• [What is expected]:
Wherever the word "this" appears in the entries, copy the whole line.

(Collected data entries)
⟨
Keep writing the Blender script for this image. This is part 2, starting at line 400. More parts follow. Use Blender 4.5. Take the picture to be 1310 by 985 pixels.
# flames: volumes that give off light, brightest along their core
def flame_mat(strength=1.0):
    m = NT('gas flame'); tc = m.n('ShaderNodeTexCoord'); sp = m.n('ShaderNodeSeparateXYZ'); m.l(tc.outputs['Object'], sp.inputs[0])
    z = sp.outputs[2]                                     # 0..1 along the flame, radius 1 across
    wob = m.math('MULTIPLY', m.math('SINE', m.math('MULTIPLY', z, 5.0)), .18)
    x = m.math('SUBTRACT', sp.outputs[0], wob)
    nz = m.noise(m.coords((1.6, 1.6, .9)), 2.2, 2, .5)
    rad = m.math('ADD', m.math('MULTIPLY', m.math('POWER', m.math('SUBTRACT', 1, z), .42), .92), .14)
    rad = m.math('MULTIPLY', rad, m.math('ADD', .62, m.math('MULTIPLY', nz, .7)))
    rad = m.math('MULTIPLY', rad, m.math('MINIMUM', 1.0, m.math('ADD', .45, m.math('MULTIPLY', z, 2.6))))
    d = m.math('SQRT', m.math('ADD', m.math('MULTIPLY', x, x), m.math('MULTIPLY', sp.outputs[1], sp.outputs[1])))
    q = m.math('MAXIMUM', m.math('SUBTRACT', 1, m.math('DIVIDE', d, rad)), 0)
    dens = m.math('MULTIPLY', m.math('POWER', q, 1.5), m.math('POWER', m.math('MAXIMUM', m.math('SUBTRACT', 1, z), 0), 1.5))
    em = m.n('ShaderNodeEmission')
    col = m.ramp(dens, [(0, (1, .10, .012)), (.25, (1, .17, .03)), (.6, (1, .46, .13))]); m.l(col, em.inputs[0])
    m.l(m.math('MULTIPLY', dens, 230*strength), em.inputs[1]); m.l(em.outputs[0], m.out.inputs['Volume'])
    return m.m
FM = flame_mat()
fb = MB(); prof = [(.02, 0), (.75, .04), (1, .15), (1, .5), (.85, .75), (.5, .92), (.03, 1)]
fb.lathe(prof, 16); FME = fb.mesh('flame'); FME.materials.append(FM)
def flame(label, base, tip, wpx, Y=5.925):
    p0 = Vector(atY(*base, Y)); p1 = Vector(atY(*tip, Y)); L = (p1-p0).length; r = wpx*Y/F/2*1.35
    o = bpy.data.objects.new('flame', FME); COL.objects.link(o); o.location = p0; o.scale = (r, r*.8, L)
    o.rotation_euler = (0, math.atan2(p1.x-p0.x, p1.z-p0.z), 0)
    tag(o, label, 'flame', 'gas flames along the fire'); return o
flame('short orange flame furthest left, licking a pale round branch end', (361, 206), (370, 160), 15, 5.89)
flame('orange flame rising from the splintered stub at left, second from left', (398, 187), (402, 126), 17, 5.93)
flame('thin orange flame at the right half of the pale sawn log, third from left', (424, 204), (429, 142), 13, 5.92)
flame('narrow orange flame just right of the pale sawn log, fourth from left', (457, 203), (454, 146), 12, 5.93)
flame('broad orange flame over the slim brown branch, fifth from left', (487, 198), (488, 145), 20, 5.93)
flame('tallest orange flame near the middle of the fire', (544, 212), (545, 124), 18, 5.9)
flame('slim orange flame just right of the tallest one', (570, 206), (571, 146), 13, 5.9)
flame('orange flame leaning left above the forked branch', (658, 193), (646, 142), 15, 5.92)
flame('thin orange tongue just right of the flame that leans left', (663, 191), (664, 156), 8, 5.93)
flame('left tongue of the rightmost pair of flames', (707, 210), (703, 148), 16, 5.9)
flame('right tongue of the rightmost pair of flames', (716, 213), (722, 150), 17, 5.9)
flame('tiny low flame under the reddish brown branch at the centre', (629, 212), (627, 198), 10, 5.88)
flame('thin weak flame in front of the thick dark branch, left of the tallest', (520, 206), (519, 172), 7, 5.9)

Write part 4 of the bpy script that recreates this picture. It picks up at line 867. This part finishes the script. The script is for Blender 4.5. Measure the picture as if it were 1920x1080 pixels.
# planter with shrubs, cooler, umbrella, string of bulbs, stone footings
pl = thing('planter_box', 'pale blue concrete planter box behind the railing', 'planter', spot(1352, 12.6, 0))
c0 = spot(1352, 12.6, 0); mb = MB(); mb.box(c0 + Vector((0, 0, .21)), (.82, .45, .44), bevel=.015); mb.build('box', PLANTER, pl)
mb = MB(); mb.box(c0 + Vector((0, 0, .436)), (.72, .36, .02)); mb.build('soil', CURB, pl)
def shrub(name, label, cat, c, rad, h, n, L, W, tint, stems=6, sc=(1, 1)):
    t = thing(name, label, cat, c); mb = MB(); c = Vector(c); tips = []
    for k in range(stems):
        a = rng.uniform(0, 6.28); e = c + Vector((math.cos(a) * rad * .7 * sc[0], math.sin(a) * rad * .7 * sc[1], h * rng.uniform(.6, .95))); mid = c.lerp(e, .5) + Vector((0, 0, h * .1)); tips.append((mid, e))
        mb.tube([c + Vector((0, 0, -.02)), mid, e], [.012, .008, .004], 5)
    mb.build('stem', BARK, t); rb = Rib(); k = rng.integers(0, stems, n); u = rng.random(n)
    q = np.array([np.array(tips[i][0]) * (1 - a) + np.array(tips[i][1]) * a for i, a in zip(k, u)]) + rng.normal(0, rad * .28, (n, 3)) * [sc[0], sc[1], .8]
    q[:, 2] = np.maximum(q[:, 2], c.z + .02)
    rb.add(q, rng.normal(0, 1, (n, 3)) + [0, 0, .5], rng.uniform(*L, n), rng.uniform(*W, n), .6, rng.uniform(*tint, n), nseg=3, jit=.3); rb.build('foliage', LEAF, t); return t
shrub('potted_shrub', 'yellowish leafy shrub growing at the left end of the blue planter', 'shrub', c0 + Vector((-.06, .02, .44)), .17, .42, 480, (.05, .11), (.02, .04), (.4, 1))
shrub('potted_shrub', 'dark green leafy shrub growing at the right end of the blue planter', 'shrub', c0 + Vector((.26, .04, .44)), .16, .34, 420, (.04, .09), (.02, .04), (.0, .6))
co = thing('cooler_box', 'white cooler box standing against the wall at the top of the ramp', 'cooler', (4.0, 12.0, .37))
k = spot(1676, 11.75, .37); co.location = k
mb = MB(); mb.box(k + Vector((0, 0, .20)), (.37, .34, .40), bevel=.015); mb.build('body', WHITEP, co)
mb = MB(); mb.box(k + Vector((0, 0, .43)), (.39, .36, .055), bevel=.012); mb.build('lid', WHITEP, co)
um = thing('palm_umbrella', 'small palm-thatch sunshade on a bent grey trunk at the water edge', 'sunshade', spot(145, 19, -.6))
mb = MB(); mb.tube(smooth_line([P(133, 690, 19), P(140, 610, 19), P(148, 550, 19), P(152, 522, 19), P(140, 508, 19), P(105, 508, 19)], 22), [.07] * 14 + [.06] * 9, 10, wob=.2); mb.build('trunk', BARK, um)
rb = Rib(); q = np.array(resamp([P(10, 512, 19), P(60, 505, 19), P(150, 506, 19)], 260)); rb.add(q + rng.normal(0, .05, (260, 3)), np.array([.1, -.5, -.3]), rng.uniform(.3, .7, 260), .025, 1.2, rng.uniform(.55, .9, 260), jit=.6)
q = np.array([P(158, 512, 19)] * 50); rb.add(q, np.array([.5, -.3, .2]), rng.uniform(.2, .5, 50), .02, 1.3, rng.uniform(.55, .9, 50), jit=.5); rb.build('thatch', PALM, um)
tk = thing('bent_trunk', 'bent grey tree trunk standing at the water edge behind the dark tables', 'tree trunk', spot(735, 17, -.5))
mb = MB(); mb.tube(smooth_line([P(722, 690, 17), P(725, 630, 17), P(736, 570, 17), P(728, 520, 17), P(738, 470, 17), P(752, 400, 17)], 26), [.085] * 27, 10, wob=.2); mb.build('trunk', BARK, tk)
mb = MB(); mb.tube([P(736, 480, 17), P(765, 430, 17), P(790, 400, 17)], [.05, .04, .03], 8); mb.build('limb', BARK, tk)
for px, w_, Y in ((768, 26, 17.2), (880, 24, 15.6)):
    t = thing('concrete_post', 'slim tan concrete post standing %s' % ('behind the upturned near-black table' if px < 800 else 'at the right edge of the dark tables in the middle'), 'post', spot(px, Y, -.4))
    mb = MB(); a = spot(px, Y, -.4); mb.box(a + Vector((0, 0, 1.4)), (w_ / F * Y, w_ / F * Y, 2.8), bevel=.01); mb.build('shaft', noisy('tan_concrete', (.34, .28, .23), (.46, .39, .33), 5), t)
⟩
• [Full output]:
Keep writing the Blender script for this image. This is part 2, starting at line 400. More parts follow. Use Blender 4.5. Take the picture to be 1310 by 985 pixels.
Write part 4 of the bpy script that recreates this picture. It picks up at line 867. This part finishes the script. The script is for Blender 4.5. Measure the picture as if it were 1920x1080 pixels.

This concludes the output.